[TO BE DONE]
Only the lines from the start of the material through the line containing "tag(cb.build('overhead_cable', ['wire', 'lead_grey']), 'thin" are to be extracted, exactly as they appear.

*** RECORDED INFORMATION ***

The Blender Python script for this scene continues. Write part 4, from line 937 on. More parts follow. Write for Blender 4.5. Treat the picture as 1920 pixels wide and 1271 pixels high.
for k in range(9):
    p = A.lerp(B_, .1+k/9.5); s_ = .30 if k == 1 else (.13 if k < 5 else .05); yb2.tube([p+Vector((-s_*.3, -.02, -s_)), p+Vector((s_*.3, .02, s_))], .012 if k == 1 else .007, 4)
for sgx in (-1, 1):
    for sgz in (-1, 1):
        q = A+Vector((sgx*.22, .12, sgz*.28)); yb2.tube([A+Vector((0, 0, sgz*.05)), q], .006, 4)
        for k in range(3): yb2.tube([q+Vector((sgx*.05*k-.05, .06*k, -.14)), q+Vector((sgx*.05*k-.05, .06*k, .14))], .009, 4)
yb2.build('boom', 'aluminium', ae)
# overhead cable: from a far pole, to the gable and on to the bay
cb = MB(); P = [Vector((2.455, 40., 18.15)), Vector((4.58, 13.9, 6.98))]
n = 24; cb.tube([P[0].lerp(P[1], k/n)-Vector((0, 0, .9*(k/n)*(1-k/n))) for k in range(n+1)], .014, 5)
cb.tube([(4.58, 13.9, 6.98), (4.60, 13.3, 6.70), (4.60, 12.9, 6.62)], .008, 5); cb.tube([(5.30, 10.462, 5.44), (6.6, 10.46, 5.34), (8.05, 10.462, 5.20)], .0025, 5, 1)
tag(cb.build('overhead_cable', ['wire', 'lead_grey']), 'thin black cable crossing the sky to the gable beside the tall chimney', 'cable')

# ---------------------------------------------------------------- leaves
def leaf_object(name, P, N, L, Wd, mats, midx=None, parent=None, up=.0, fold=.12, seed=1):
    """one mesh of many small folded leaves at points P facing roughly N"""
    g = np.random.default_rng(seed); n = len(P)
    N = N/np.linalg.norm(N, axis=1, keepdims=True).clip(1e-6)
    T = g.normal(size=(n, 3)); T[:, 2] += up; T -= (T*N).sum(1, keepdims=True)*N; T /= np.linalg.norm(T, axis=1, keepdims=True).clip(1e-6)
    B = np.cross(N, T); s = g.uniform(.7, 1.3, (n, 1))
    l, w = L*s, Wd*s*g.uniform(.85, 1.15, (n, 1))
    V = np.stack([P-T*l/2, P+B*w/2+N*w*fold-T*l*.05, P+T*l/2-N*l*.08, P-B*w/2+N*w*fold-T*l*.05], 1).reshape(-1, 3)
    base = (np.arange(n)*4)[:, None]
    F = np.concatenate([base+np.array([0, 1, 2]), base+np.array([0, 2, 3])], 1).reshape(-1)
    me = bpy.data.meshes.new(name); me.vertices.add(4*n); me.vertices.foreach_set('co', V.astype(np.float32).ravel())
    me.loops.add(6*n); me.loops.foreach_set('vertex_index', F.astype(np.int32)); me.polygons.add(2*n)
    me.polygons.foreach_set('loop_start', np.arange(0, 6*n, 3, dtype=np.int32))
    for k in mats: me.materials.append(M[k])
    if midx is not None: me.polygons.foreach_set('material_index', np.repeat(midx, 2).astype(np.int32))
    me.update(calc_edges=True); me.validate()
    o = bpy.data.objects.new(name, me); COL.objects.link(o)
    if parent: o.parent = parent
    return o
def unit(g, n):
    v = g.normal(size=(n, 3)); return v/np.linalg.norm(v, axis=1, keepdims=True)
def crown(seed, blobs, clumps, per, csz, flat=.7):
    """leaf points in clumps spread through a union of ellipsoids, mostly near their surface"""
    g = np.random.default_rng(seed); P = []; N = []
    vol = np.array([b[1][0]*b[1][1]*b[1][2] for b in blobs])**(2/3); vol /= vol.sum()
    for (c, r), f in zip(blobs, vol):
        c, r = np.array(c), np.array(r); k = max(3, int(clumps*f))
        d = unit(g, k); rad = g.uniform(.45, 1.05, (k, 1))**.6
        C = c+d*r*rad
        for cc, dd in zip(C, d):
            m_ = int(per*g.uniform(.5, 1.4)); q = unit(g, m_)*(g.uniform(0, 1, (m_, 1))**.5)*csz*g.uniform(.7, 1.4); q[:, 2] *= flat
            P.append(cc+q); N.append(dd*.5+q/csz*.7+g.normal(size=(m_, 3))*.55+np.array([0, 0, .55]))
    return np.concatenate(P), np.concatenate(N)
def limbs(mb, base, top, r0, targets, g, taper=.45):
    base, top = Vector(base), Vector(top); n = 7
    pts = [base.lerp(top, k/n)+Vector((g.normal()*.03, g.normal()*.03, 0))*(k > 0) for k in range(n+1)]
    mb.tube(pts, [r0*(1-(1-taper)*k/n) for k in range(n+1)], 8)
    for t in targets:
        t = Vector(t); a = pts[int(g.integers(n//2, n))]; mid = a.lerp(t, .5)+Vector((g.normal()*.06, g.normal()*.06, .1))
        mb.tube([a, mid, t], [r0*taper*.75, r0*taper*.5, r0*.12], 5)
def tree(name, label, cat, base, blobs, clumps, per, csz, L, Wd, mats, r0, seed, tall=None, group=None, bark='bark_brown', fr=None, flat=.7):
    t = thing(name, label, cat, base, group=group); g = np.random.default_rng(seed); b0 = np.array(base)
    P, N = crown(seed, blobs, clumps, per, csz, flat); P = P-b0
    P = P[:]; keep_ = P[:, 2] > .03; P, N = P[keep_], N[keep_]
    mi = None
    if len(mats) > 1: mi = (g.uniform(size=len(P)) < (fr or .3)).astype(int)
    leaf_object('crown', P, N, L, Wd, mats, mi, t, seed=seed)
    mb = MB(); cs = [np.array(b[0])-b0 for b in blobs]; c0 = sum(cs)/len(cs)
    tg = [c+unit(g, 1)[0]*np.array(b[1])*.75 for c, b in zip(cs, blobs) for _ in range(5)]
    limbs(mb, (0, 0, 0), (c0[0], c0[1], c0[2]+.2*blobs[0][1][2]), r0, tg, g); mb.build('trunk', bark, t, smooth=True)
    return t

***

[EXERCISE ANSWER]
The Blender Python script for this scene continues. Write part 4, from line 937 on. More parts follow. Write for Blender 4.5. Treat the picture as 1920 pixels wide and 1271 pixels high.
for k in range(9):
    p = A.lerp(B_, .1+k/9.5); s_ = .30 if k == 1 else (.13 if k < 5 else .05); yb2.tube([p+Vector((-s_*.3, -.02, -s_)), p+Vector((s_*.3, .02, s_))], .012 if k == 1 else .007, 4)
for sgx in (-1, 1):
    for sgz in (-1, 1):
        q = A+Vector((sgx*.22, .12, sgz*.28)); yb2.tube([A+Vector((0, 0, sgz*.05)), q], .006, 4)
        for k in range(3): yb2.tube([q+Vector((sgx*.05*k-.05, .06*k, -.14)), q+Vector((sgx*.05*k-.05, .06*k, .14))], .009, 4)
yb2.build('boom', 'aluminium', ae)
# overhead cable: from a far pole, to the gable and on to the bay
cb = MB(); P = [Vector((2.455, 40., 18.15)), Vector((4.58, 13.9, 6.98))]
n = 24; cb.tube([P[0].lerp(P[1], k/n)-Vector((0, 0, .9*(k/n)*(1-k/n))) for k in range(n+1)], .014, 5)
cb.tube([(4.58, 13.9, 6.98), (4.60, 13.3, 6.70), (4.60, 12.9, 6.62)], .008, 5); cb.tube([(5.30, 10.462, 5.44), (6.6, 10.46, 5.34), (8.05, 10.462, 5.20)], .0025, 5, 1)
tag(cb.build('overhead_cable', ['wire', 'lead_grey']), 'thin black cable crossing the sky to the gable beside the tall chimney', 'cable')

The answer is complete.